» **Problem details**
Each line of the listing that contains the word "wide" is to be copied.
○ ○ ○
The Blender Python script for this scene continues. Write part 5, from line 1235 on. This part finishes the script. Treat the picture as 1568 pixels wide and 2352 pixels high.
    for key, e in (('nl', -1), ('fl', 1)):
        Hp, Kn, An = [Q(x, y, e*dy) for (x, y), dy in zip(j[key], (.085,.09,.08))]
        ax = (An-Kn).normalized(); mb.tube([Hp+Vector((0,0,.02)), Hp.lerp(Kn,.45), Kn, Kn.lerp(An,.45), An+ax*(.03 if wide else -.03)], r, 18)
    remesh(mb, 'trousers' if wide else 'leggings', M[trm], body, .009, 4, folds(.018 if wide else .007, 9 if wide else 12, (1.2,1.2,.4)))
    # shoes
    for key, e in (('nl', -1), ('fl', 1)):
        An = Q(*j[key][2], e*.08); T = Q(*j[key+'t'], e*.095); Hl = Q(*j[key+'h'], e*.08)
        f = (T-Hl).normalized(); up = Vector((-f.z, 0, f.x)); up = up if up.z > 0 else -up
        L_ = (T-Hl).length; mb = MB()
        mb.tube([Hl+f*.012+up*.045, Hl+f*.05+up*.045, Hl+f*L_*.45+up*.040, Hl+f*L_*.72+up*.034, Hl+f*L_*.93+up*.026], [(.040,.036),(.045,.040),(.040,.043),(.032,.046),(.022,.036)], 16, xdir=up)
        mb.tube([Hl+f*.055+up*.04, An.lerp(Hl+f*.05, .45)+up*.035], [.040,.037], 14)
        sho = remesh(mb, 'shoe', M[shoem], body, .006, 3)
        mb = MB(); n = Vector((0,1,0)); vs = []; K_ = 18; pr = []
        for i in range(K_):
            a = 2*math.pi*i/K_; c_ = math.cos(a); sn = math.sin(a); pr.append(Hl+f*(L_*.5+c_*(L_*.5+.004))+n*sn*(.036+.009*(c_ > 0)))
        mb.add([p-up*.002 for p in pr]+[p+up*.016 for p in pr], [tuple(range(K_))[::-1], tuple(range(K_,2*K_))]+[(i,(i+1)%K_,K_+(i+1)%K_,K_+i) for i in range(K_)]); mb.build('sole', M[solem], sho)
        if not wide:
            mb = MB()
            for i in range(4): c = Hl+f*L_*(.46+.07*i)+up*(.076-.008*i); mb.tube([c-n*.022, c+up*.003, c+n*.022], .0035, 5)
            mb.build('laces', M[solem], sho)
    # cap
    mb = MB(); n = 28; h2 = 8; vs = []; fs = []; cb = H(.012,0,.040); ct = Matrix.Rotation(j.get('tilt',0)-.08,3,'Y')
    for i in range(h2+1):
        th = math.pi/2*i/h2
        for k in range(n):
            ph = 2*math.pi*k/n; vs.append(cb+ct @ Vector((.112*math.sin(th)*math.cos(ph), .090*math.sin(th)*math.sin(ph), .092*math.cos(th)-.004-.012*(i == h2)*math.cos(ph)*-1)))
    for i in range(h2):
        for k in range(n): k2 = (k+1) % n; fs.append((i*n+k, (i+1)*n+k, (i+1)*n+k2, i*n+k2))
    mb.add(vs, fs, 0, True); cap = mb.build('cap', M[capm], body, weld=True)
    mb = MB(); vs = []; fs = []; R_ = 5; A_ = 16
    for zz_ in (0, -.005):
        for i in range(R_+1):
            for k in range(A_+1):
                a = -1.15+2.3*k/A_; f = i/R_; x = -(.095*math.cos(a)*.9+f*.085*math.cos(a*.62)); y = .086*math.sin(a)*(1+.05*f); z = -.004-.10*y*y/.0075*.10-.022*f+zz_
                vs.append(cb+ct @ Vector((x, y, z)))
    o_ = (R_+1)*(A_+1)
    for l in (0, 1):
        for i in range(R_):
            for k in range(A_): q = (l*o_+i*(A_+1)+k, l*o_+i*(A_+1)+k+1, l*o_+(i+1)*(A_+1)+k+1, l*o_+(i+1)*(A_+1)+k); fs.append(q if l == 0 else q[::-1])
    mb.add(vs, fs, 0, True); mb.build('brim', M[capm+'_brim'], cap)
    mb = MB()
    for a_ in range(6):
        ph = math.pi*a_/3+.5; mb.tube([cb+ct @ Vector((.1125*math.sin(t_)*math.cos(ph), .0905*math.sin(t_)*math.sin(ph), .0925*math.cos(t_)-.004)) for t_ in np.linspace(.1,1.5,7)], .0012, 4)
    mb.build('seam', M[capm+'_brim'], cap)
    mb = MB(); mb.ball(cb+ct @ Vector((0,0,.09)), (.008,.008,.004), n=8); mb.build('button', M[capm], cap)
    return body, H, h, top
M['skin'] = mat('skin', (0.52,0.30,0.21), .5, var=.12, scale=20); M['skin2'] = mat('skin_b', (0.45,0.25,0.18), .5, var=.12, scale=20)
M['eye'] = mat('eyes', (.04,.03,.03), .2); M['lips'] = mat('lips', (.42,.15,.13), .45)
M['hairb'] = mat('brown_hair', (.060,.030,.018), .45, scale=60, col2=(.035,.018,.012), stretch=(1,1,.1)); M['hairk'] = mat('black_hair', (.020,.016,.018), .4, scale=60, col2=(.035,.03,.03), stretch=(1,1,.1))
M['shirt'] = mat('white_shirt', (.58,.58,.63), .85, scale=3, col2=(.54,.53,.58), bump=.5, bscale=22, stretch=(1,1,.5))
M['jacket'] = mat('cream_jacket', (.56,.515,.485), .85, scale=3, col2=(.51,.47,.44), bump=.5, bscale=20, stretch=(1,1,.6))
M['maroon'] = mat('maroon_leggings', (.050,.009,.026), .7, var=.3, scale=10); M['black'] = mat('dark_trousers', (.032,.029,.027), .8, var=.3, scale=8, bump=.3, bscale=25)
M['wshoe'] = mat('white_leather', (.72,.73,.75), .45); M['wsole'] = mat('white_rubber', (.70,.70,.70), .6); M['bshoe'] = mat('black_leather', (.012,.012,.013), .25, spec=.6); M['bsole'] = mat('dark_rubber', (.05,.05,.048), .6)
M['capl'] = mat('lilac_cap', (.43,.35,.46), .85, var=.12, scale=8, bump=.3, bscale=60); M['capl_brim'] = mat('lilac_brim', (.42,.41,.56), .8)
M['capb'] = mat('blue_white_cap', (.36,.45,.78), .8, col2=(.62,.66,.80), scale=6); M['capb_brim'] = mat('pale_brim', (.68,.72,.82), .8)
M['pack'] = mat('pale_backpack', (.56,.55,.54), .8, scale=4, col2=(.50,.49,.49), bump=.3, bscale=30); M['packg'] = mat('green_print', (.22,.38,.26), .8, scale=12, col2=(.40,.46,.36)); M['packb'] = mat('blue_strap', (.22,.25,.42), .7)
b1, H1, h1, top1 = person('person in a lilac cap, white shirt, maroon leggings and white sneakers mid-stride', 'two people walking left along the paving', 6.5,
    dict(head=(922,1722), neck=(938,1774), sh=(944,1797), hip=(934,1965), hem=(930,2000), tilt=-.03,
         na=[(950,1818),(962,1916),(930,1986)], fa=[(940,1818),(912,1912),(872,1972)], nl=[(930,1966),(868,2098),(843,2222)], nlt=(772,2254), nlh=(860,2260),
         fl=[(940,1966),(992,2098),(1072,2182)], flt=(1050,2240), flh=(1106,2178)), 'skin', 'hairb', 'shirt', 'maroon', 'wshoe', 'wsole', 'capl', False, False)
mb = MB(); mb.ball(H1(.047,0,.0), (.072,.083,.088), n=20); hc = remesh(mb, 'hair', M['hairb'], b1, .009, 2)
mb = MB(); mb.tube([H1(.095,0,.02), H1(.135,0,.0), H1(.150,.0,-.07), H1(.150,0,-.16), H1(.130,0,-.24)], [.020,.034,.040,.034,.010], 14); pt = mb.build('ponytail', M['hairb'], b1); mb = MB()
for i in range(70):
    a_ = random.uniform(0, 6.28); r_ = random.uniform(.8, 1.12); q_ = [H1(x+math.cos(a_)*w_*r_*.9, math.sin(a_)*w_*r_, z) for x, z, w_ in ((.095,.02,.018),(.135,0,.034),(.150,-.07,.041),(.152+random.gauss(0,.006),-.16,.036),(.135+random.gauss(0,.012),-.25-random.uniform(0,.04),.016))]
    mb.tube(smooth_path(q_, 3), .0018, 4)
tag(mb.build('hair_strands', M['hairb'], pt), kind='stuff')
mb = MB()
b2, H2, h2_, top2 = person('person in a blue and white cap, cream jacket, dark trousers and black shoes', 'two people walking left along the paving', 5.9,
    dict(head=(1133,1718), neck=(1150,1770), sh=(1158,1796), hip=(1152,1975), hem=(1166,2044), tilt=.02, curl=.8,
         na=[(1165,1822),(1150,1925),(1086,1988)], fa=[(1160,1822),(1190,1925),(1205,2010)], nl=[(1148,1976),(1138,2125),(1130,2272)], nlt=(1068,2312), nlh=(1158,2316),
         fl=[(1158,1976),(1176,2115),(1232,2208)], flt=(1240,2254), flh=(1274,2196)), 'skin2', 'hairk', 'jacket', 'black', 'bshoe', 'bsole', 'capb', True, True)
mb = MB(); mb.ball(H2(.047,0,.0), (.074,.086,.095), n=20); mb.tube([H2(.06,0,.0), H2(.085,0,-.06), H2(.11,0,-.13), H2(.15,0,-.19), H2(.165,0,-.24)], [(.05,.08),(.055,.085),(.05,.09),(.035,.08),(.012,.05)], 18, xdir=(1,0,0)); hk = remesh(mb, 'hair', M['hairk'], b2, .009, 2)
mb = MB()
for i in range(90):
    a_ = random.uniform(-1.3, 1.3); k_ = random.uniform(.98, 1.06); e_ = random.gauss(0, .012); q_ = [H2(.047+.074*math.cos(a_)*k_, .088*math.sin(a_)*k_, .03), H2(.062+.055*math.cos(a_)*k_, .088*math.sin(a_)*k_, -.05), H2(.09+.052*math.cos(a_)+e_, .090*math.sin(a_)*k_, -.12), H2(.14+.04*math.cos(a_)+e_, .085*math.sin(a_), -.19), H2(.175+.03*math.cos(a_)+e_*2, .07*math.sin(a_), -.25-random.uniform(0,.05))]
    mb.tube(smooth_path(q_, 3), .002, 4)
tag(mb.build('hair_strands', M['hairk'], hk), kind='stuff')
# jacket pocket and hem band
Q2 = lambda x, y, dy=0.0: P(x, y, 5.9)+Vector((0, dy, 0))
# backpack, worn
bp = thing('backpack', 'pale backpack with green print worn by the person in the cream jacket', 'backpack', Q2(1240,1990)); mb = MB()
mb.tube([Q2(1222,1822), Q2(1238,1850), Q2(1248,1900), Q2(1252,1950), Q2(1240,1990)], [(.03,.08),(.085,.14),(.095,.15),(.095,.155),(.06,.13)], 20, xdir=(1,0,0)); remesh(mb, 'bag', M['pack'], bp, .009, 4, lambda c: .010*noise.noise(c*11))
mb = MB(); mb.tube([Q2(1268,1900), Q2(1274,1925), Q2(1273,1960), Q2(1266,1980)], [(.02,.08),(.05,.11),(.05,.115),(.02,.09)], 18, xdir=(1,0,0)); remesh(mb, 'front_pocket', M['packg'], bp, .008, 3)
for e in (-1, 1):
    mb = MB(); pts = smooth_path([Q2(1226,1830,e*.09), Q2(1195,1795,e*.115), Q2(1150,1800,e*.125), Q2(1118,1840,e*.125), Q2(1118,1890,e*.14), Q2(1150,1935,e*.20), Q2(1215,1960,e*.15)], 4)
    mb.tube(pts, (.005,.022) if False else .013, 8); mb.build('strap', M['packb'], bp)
○ ○ ○
» **Response to the task**
The Blender Python script for this scene continues. Write part 5, from line 1235 on. This part finishes the script. Treat the picture as 1568 pixels wide and 2352 pixels high.
        ax = (An-Kn).normalized(); mb.tube([Hp+Vector((0,0,.02)), Hp.lerp(Kn,.45), Kn, Kn.lerp(An,.45), An+ax*(.03 if wide else -.03)], r, 18)
    remesh(mb, 'trousers' if wide else 'leggings', M[trm], body, .009, 4, folds(.018 if wide else .007, 9 if wide else 12, (1.2,1.2,.4)))
        if not wide:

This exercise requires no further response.